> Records
+-------+

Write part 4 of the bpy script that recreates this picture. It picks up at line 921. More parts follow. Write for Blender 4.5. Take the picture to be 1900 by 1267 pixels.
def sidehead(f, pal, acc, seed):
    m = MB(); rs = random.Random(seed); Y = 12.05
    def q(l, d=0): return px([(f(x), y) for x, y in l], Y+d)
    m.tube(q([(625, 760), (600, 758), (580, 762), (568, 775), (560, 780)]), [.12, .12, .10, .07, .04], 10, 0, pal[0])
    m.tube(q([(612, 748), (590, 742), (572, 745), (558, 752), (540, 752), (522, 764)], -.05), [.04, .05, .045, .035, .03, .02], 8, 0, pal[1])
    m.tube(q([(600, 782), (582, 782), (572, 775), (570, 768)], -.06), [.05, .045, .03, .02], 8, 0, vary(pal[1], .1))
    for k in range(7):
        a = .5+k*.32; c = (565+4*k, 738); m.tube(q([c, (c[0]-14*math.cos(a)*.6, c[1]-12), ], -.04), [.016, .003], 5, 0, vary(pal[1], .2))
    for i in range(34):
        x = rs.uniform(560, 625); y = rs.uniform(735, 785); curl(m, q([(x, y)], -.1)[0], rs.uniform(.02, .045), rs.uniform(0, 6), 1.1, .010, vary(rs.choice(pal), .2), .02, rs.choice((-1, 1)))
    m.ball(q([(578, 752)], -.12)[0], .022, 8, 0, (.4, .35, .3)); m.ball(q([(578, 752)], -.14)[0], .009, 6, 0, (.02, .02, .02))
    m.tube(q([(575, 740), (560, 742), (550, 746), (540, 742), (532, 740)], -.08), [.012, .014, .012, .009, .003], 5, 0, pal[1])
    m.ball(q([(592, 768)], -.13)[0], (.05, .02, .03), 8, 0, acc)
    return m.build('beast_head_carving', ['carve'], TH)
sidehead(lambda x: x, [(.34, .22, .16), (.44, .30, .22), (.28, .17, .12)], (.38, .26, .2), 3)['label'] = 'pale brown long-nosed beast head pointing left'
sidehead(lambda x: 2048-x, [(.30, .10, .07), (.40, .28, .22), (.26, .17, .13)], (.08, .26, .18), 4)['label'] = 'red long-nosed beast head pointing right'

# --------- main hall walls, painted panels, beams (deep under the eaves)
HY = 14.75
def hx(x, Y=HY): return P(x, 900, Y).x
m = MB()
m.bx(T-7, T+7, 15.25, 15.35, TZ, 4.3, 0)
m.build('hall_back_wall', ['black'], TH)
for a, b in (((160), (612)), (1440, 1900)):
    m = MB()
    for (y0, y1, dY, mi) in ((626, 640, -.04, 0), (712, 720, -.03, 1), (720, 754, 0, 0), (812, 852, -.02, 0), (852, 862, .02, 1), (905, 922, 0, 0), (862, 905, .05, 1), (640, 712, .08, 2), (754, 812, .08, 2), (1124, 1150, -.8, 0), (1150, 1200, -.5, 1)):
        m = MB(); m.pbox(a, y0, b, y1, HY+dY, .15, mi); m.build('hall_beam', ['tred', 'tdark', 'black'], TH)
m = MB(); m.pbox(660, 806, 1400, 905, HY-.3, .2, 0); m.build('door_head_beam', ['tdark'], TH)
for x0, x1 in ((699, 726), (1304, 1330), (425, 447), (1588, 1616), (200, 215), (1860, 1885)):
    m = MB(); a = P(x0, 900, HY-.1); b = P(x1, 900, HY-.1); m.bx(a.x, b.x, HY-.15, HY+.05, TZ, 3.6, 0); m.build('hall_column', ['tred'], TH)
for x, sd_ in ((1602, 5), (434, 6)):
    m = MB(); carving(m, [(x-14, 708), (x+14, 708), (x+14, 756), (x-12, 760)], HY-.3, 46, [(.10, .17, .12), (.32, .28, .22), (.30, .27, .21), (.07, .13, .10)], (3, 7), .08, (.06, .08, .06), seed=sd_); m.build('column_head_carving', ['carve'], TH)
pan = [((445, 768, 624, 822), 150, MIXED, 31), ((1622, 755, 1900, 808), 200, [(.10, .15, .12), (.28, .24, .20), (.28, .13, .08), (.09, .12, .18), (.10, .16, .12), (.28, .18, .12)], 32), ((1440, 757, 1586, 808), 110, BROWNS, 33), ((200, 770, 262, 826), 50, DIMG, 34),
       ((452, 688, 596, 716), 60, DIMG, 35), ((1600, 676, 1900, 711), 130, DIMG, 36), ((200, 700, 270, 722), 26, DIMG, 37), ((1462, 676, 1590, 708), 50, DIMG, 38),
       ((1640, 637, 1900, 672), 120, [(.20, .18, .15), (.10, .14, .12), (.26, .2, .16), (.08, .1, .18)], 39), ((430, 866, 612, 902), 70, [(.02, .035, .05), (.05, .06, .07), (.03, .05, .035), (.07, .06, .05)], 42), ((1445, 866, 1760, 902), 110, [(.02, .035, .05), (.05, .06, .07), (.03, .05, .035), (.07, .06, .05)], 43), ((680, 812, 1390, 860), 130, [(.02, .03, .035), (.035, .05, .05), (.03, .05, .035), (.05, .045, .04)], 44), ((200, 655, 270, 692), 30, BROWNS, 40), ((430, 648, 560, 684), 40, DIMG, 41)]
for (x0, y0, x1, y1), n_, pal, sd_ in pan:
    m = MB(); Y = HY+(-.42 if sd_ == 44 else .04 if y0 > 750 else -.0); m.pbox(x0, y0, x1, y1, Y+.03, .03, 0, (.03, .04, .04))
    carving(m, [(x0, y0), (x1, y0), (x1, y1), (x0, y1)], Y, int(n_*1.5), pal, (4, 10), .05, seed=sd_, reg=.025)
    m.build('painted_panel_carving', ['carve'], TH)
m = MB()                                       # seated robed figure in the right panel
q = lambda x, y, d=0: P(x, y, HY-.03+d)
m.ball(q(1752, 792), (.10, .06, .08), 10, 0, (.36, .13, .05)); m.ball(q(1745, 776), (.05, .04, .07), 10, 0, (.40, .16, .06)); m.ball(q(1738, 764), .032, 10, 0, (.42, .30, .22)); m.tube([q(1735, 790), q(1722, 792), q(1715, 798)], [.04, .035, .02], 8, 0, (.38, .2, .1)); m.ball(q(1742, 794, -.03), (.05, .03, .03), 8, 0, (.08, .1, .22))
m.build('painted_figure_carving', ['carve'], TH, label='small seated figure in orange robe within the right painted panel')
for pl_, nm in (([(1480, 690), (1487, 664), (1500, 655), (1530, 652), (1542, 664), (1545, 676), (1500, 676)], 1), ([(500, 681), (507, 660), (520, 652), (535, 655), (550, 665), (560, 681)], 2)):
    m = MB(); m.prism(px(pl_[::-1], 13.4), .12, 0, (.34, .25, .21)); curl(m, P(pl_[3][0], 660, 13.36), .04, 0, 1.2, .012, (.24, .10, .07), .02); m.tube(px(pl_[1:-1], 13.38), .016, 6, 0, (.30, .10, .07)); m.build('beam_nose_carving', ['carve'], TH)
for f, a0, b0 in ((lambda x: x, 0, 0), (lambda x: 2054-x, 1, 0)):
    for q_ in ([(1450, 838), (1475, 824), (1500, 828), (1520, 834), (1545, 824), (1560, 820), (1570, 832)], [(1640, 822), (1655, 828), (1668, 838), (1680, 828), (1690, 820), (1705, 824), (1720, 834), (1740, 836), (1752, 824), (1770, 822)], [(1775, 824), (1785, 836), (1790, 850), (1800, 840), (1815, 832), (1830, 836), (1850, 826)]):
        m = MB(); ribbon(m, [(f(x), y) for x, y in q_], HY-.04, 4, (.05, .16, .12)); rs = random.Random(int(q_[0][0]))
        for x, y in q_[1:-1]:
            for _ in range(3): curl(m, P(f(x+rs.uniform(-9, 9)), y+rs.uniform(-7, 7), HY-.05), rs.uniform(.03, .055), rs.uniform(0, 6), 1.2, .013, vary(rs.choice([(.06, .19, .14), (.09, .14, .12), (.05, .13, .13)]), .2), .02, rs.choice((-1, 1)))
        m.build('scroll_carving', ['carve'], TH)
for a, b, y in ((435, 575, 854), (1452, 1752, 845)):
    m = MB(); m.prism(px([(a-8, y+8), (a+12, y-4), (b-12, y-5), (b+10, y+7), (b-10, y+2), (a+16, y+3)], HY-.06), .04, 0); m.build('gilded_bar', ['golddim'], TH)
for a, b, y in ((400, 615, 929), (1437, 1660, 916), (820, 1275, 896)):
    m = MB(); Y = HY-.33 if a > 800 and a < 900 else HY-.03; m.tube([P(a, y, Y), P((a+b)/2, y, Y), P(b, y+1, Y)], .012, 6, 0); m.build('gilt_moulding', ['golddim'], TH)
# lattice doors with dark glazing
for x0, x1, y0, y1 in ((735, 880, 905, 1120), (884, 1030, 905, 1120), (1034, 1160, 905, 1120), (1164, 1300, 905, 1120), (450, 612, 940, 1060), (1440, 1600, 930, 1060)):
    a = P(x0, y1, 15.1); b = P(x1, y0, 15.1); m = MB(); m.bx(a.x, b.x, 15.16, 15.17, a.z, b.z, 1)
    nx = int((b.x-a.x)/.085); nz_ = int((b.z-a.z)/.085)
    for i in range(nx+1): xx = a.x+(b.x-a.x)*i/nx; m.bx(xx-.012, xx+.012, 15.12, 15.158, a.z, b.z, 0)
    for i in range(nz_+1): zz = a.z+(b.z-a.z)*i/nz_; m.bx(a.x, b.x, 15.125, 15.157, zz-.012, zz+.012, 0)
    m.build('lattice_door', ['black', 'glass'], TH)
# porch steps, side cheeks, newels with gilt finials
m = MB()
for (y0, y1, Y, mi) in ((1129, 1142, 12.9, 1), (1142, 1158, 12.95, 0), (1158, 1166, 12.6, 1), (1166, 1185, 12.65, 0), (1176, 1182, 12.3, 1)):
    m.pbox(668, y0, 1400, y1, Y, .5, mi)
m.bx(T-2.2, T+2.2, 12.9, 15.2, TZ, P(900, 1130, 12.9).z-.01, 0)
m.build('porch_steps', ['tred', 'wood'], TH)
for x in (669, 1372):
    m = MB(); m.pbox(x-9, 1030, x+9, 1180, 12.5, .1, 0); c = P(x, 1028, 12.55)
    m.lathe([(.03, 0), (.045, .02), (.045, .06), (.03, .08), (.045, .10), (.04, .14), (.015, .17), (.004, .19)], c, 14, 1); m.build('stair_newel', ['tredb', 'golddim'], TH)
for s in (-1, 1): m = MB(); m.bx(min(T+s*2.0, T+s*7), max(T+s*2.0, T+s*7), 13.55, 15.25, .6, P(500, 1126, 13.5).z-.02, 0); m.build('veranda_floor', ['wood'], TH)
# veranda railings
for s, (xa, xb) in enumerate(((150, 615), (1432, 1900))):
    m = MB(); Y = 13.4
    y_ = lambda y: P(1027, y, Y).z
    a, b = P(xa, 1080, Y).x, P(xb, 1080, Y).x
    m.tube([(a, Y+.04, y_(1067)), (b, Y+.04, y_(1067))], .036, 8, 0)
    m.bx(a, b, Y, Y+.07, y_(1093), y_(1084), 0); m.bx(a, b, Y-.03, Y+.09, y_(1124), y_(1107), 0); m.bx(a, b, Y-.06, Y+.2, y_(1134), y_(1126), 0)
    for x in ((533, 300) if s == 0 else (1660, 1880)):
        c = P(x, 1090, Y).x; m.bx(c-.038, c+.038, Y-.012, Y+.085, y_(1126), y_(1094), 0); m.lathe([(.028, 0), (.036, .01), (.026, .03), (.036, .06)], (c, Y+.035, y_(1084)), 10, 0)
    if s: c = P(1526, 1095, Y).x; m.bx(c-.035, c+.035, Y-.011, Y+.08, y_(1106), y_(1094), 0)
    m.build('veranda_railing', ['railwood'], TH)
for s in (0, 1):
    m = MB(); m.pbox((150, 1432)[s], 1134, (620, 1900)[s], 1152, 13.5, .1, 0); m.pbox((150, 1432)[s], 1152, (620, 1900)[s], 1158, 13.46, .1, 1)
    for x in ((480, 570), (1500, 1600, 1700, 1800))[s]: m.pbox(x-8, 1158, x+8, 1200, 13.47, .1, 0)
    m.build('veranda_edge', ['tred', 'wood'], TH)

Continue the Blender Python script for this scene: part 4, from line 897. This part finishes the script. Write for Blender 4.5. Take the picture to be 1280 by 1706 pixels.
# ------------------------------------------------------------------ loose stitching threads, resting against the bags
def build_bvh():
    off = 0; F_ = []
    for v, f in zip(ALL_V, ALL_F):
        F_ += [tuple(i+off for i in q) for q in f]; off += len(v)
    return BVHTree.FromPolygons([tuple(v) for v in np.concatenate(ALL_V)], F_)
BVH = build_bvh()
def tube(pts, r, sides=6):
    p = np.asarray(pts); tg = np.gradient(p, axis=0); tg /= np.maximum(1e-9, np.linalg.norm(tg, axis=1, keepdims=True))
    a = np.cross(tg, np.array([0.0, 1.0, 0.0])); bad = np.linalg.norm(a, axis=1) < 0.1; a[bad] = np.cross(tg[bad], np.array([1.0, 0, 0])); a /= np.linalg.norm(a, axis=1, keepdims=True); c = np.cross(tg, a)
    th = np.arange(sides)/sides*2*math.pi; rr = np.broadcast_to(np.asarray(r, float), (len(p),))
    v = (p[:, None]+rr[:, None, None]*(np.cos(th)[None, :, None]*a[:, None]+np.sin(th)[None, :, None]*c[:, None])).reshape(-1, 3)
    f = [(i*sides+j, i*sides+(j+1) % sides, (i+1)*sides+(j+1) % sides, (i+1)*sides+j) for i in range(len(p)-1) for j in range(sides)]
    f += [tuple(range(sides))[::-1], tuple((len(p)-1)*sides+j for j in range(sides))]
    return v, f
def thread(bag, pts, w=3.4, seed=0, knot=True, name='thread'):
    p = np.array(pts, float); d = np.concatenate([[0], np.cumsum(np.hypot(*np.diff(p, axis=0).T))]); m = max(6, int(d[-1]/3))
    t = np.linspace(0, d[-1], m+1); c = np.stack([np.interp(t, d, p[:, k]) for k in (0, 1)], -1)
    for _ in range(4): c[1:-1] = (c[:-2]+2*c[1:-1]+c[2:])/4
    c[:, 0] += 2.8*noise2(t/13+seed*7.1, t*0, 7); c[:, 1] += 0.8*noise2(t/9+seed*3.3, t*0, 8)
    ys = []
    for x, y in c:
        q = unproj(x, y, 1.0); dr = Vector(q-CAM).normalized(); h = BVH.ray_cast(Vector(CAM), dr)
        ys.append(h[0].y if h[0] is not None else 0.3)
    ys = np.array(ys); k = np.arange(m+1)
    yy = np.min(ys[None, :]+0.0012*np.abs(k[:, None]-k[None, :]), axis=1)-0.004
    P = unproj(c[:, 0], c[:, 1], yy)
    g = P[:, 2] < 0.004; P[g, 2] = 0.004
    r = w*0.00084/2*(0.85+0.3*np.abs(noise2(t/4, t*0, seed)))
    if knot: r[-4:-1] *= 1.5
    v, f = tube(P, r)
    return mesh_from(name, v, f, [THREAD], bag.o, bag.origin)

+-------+

> What this task involves
Everything from the first line through the line containing "m.bx(T-7, T+7, 15.25, 15.35, TZ, 4.3, 0)" should be quoted exactly, and nothing beyond it.

> Solution to this exercise
Write part 4 of the bpy script that recreates this picture. It picks up at line 921. More parts follow. Write for Blender 4.5. Take the picture to be 1900 by 1267 pixels.
def sidehead(f, pal, acc, seed):
    m = MB(); rs = random.Random(seed); Y = 12.05
    def q(l, d=0): return px([(f(x), y) for x, y in l], Y+d)
    m.tube(q([(625, 760), (600, 758), (580, 762), (568, 775), (560, 780)]), [.12, .12, .10, .07, .04], 10, 0, pal[0])
    m.tube(q([(612, 748), (590, 742), (572, 745), (558, 752), (540, 752), (522, 764)], -.05), [.04, .05, .045, .035, .03, .02], 8, 0, pal[1])
    m.tube(q([(600, 782), (582, 782), (572, 775), (570, 768)], -.06), [.05, .045, .03, .02], 8, 0, vary(pal[1], .1))
    for k in range(7):
        a = .5+k*.32; c = (565+4*k, 738); m.tube(q([c, (c[0]-14*math.cos(a)*.6, c[1]-12), ], -.04), [.016, .003], 5, 0, vary(pal[1], .2))
    for i in range(34):
        x = rs.uniform(560, 625); y = rs.uniform(735, 785); curl(m, q([(x, y)], -.1)[0], rs.uniform(.02, .045), rs.uniform(0, 6), 1.1, .010, vary(rs.choice(pal), .2), .02, rs.choice((-1, 1)))
    m.ball(q([(578, 752)], -.12)[0], .022, 8, 0, (.4, .35, .3)); m.ball(q([(578, 752)], -.14)[0], .009, 6, 0, (.02, .02, .02))
    m.tube(q([(575, 740), (560, 742), (550, 746), (540, 742), (532, 740)], -.08), [.012, .014, .012, .009, .003], 5, 0, pal[1])
    m.ball(q([(592, 768)], -.13)[0], (.05, .02, .03), 8, 0, acc)
    return m.build('beast_head_carving', ['carve'], TH)
sidehead(lambda x: x, [(.34, .22, .16), (.44, .30, .22), (.28, .17, .12)], (.38, .26, .2), 3)['label'] = 'pale brown long-nosed beast head pointing left'
sidehead(lambda x: 2048-x, [(.30, .10, .07), (.40, .28, .22), (.26, .17, .13)], (.08, .26, .18), 4)['label'] = 'red long-nosed beast head pointing right'

# --------- main hall walls, painted panels, beams (deep under the eaves)
HY = 14.75
def hx(x, Y=HY): return P(x, 900, Y).x
m = MB()
m.bx(T-7, T+7, 15.25, 15.35, TZ, 4.3, 0)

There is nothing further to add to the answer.